Task requirements
Repeat all of the material below exactly as written, images excluded.
>> Begin Supplied information
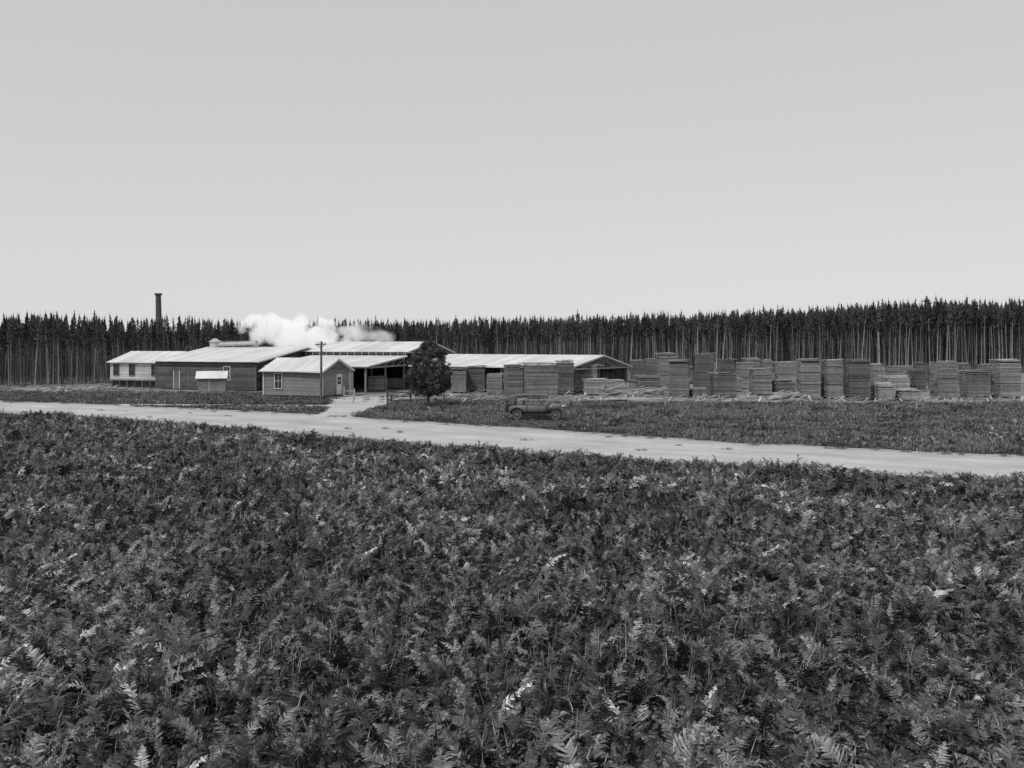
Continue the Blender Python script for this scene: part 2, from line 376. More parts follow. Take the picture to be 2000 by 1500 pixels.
mb=MB(); mb.box(.035,1.2,.1,.07,3.6,2.8,0,1); mb.box(.035,7,.1,.07,10,3.0,0,1); mb.box(.07,1.1,2.8,.12,3.7,2.95,1); mb.box(.07,1.05,.1,.12,1.2,2.8,1);mb.box(.07,3.6,.1,.12,3.75,2.8,1); mb.obj('open_doorways',[M_dark,M_hut],E)
mb=MB(); x1=-L_-.05;x0=-L_-9.0
siding(mb,(x0,2,0),(x1,2,0),1.0,3.25,(0,-1,0),step=.2,shv=.2)
siding(mb,(x0,10,0),(x0,2,0),1.0,4.5,(-1,0,0),clip=lambda z:(0,1) if z<3.25 else ((z-3.25)/1.25/2,1-(z-3.25)/1.25/2))
mb.obj('wing_walls',[M_white],E)
mb=MB(); slab(mb,x0-.3,x1-.3,1.6,3.2,6,4.58); slab(mb,x0-.3,x1-.3,10.4,3.2,6,4.58); mb.obj('wing_roof',[M_roof],E)
mb=MB()
for i in range(8):
    for yy in (2.1,6,9.9): mb.box(x0+.1+i*1.2,yy,0,x0+.28+i*1.2,yy+.18,.84,0,1.0)
mb.box(x0,2.05,.85,x1,2.2,.998,0,2); vboards(mb,(x0,2.6,0),(x1,2.6,0),0,.95,(0,-1,0),mi=0,shv=.4); mb.obj('wing_stumps',[M_old],E)
mb=MB(); 
for c in (-L_-2.0,-L_-5.5,-L_-8.0): window(mb,c-.4,c+.4,1.6,2.9,1.97,2,2)
mb.obj('wing_windows',[M_post,M_glass],E)
mb=MB(); vx,vy=-13.2,9.6
mb.cyl((vx,vy,4.7),(vx,vy,5.75),.68,.68,16);mb.cyl((vx,vy,5.75),(vx,vy,5.85),.8,.8,16);mb.cyl((vx,vy,5.85),(vx,vy,6.25),.75,.15,16)
mb.cyl((vx+.6,vy,5.45),(vx+6.6,vy-.4,5.62),.27,.24,14)
mb.cyl((vx+6.5,vy-.4,5.62),(vx+6.8,vy-.4,5.66),.33,.33,14)
for k in (1.4,3,4.6,6.2): mb.beam((vx+k,vy-.2,4.9),(vx+k,vy-.2,5.35),.06,.06); mb.beam((vx+k,vy+.3,4.9),(vx+k-.3,vy-.2,5.9),.05,.05)
mb.beam((vx+.6,vy-.2,5.85),(vx+6.2,vy-.4,5.9),.04,.04)
mb.obj('vent_and_duct',[M_galv],E,smooth=False)

# ---- chimney
mb=MB(); Yc=150; Xc=bx(312,Yc)
for i in range(12):
    z0=i*1.13; z1=z0+1.13; r0=.56-.012*i; r1=.56-.012*(i+1)
    mb.cyl((Xc-.02*i,Yc,z0),(Xc-.02*(i+1),Yc,z1),r0,r1,18,0,U(.85,1.15),caps=False)
    mb.cyl((Xc-.02*(i+1),Yc,z1-.05),(Xc-.02*(i+1),Yc,z1+.05),r1+.03,r1+.03,18,0,1)
mb.cyl((Xc-.24,Yc,13.45),(Xc-.24,Yc,13.75),.56,.62,18,0,1); 
for a in (0,2.1,4.2): mb.beam((Xc-.2,Yc,10.5),(Xc+8*math.cos(a+.6),Yc+8*math.sin(a+.6),0),.025,.025,0,1)
mb.obj('boiler_chimney',[M_iron],smooth=False)

# ---- central timber shed
E=empty('timber_shed',(-16.3,103,0),-TH)
mb=MB(); slab(mb,-13,.45,-.45,3.05,9.5,4.12); mb.obj('lean_to_roof',[M_roof],E)
mb=MB(); slab(mb,-14.7,.7,9.0,4.6,16,5.82); slab(mb,-14.7,.7,23,4.4,16,5.82); mb.obj('upper_roof',[M_roof],E)
mb=MB(); vboards(mb,(-13,0,0),(-1.6,0,0),.05,3.0,(0,-1,0),w=.22,shv=.35); mb.obj('front_wall',[M_hut],E)
mb=MB(); siding(mb,(-14,9.5,0),(0,9.5,0),4.15,4.6,(0,-1,0),step=.15)
for i in range(15): mb.box(-13.9+i,9.4,4.14,-13.8+i,9.46,4.58,1,1)
vboards(mb,(-13,22.4,0),(0,22.4,0),0,4.3,(0,-1,0),shv=.3); vboards(mb,(-13,0,0),(-13,22,0),0,3.1,(-1,0,0),shv=.3)
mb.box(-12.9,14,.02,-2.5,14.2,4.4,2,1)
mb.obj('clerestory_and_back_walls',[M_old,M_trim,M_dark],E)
mb=MB()
for yy,zz in ((0.08,3.0),(4.7,3.5),(9.5,4.55),(16,5.6),(22.4,4.4)):
    for xx in (-.1,-4.5,-9):
        mb.box(xx-.1,yy-.1,0,xx+.1,yy+.1,zz-.05,0,1.2)
def lz(y): return 3.05+(y+.45)/9.95*1.07-.16
for x in (0.0,.3):
    mb.beam((x,0,2.85),(x,9.4,2.95),.06,.16,0,1.6); mb.beam((x,-.4,lz(-.4)),(x,9.4,lz(9.4)),.06,.14,0,1.8)
    mb.beam((x,9.5,4.45),(x,22.4,4.4),.06,.16,0,1.8); mb.beam((x,9.2,4.5),(x,16,5.65),.06,.14,0,2); mb.beam((x,22.8,4.3),(x,16,5.65),.06,.14,0,2)
    for k in range(1,5): 
        y1=k*1.8; mb.beam((x,y1,2.9),(x,y1+1.5,lz(y1+1.5)-.05),.05,.08,0,1.5)
    for k in (11.5,13.7,16,18.3,20.5):
        zt=5.6-abs(k-16)*.18; mb.beam((x,k,4.45),(x,k,zt),.05,.09,0,1.7)
    for k,s in ((11.5,1),(13.7,1),(18.3,-1),(20.5,-1)):
        mb.beam((x,k,4.45),(x,k+2.2*s,5.6-abs(k+2.2*s-16)*.18),.05,.08,0,1.5)
for yy in (0.08,4.7,9.5,22.4): mb.beam((-13,yy,2.85 if yy<9 else 4.4),(0,yy,2.85 if yy<9 else 4.4),.1,.18,0,1.2)
mb.obj('posts_and_trusses',[M_post],E)
mb=MB(); mb.beam((.5,-.45,3.0),(.5,9.3,4.05),.04,.14);mb.beam((.75,9.0,4.55),(.75,16,5.77),.04,.16);mb.beam((.75,23,4.35),(.75,16,5.77),.04,.16);mb.beam((-13,-.47,2.98),(.45,-.47,2.98),.03,.1);mb.obj('fascia',[M_trim],E)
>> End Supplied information
Response below
Continue the Blender Python script for this scene: part 2, from line 376. More parts follow. Take the picture to be 2000 by 1500 pixels.
mb=MB(); mb.box(.035,1.2,.1,.07,3.6,2.8,0,1); mb.box(.035,7,.1,.07,10,3.0,0,1); mb.box(.07,1.1,2.8,.12,3.7,2.95,1); mb.box(.07,1.05,.1,.12,1.2,2.8,1);mb.box(.07,3.6,.1,.12,3.75,2.8,1); mb.obj('open_doorways',[M_dark,M_hut],E)
mb=MB(); x1=-L_-.05;x0=-L_-9.0
siding(mb,(x0,2,0),(x1,2,0),1.0,3.25,(0,-1,0),step=.2,shv=.2)
siding(mb,(x0,10,0),(x0,2,0),1.0,4.5,(-1,0,0),clip=lambda z:(0,1) if z<3.25 else ((z-3.25)/1.25/2,1-(z-3.25)/1.25/2))
mb.obj('wing_walls',[M_white],E)
mb=MB(); slab(mb,x0-.3,x1-.3,1.6,3.2,6,4.58); slab(mb,x0-.3,x1-.3,10.4,3.2,6,4.58); mb.obj('wing_roof',[M_roof],E)
mb=MB()
for i in range(8):
    for yy in (2.1,6,9.9): mb.box(x0+.1+i*1.2,yy,0,x0+.28+i*1.2,yy+.18,.84,0,1.0)
mb.box(x0,2.05,.85,x1,2.2,.998,0,2); vboards(mb,(x0,2.6,0),(x1,2.6,0),0,.95,(0,-1,0),mi=0,shv=.4); mb.obj('wing_stumps',[M_old],E)
mb=MB(); 
for c in (-L_-2.0,-L_-5.5,-L_-8.0): window(mb,c-.4,c+.4,1.6,2.9,1.97,2,2)
mb.obj('wing_windows',[M_post,M_glass],E)
mb=MB(); vx,vy=-13.2,9.6
mb.cyl((vx,vy,4.7),(vx,vy,5.75),.68,.68,16);mb.cyl((vx,vy,5.75),(vx,vy,5.85),.8,.8,16);mb.cyl((vx,vy,5.85),(vx,vy,6.25),.75,.15,16)
mb.cyl((vx+.6,vy,5.45),(vx+6.6,vy-.4,5.62),.27,.24,14)
mb.cyl((vx+6.5,vy-.4,5.62),(vx+6.8,vy-.4,5.66),.33,.33,14)
for k in (1.4,3,4.6,6.2): mb.beam((vx+k,vy-.2,4.9),(vx+k,vy-.2,5.35),.06,.06); mb.beam((vx+k,vy+.3,4.9),(vx+k-.3,vy-.2,5.9),.05,.05)
mb.beam((vx+.6,vy-.2,5.85),(vx+6.2,vy-.4,5.9),.04,.04)
mb.obj('vent_and_duct',[M_galv],E,smooth=False)

# ---- chimney
mb=MB(); Yc=150; Xc=bx(312,Yc)
for i in range(12):
    z0=i*1.13; z1=z0+1.13; r0=.56-.012*i; r1=.56-.012*(i+1)
    mb.cyl((Xc-.02*i,Yc,z0),(Xc-.02*(i+1),Yc,z1),r0,r1,18,0,U(.85,1.15),caps=False)
    mb.cyl((Xc-.02*(i+1),Yc,z1-.05),(Xc-.02*(i+1),Yc,z1+.05),r1+.03,r1+.03,18,0,1)
mb.cyl((Xc-.24,Yc,13.45),(Xc-.24,Yc,13.75),.56,.62,18,0,1); 
for a in (0,2.1,4.2): mb.beam((Xc-.2,Yc,10.5),(Xc+8*math.cos(a+.6),Yc+8*math.sin(a+.6),0),.025,.025,0,1)
mb.obj('boiler_chimney',[M_iron],smooth=False)

# ---- central timber shed
E=empty('timber_shed',(-16.3,103,0),-TH)
mb=MB(); slab(mb,-13,.45,-.45,3.05,9.5,4.12); mb.obj('lean_to_roof',[M_roof],E)
mb=MB(); slab(mb,-14.7,.7,9.0,4.6,16,5.82); slab(mb,-14.7,.7,23,4.4,16,5.82); mb.obj('upper_roof',[M_roof],E)
mb=MB(); vboards(mb,(-13,0,0),(-1.6,0,0),.05,3.0,(0,-1,0),w=.22,shv=.35); mb.obj('front_wall',[M_hut],E)
mb=MB(); siding(mb,(-14,9.5,0),(0,9.5,0),4.15,4.6,(0,-1,0),step=.15)
for i in range(15): mb.box(-13.9+i,9.4,4.14,-13.8+i,9.46,4.58,1,1)
vboards(mb,(-13,22.4,0),(0,22.4,0),0,4.3,(0,-1,0),shv=.3); vboards(mb,(-13,0,0),(-13,22,0),0,3.1,(-1,0,0),shv=.3)
mb.box(-12.9,14,.02,-2.5,14.2,4.4,2,1)
mb.obj('clerestory_and_back_walls',[M_old,M_trim,M_dark],E)
mb=MB()
for yy,zz in ((0.08,3.0),(4.7,3.5),(9.5,4.55),(16,5.6),(22.4,4.4)):
    for xx in (-.1,-4.5,-9):
        mb.box(xx-.1,yy-.1,0,xx+.1,yy+.1,zz-.05,0,1.2)
def lz(y): return 3.05+(y+.45)/9.95*1.07-.16
for x in (0.0,.3):
    mb.beam((x,0,2.85),(x,9.4,2.95),.06,.16,0,1.6); mb.beam((x,-.4,lz(-.4)),(x,9.4,lz(9.4)),.06,.14,0,1.8)
    mb.beam((x,9.5,4.45),(x,22.4,4.4),.06,.16,0,1.8); mb.beam((x,9.2,4.5),(x,16,5.65),.06,.14,0,2); mb.beam((x,22.8,4.3),(x,16,5.65),.06,.14,0,2)
    for k in range(1,5): 
        y1=k*1.8; mb.beam((x,y1,2.9),(x,y1+1.5,lz(y1+1.5)-.05),.05,.08,0,1.5)
    for k in (11.5,13.7,16,18.3,20.5):
        zt=5.6-abs(k-16)*.18; mb.beam((x,k,4.45),(x,k,zt),.05,.09,0,1.7)
    for k,s in ((11.5,1),(13.7,1),(18.3,-1),(20.5,-1)):
        mb.beam((x,k,4.45),(x,k+2.2*s,5.6-abs(k+2.2*s-16)*.18),.05,.08,0,1.5)
for yy in (0.08,4.7,9.5,22.4): mb.beam((-13,yy,2.85 if yy<9 else 4.4),(0,yy,2.85 if yy<9 else 4.4),.1,.18,0,1.2)
mb.obj('posts_and_trusses',[M_post],E)
mb=MB(); mb.beam((.5,-.45,3.0),(.5,9.3,4.05),.04,.14);mb.beam((.75,9.0,4.55),(.75,16,5.77),.04,.16);mb.beam((.75,23,4.35),(.75,16,5.77),.04,.16);mb.beam((-13,-.47,2.98),(.45,-.47,2.98),.03,.1);mb.obj('fascia',[M_trim],E)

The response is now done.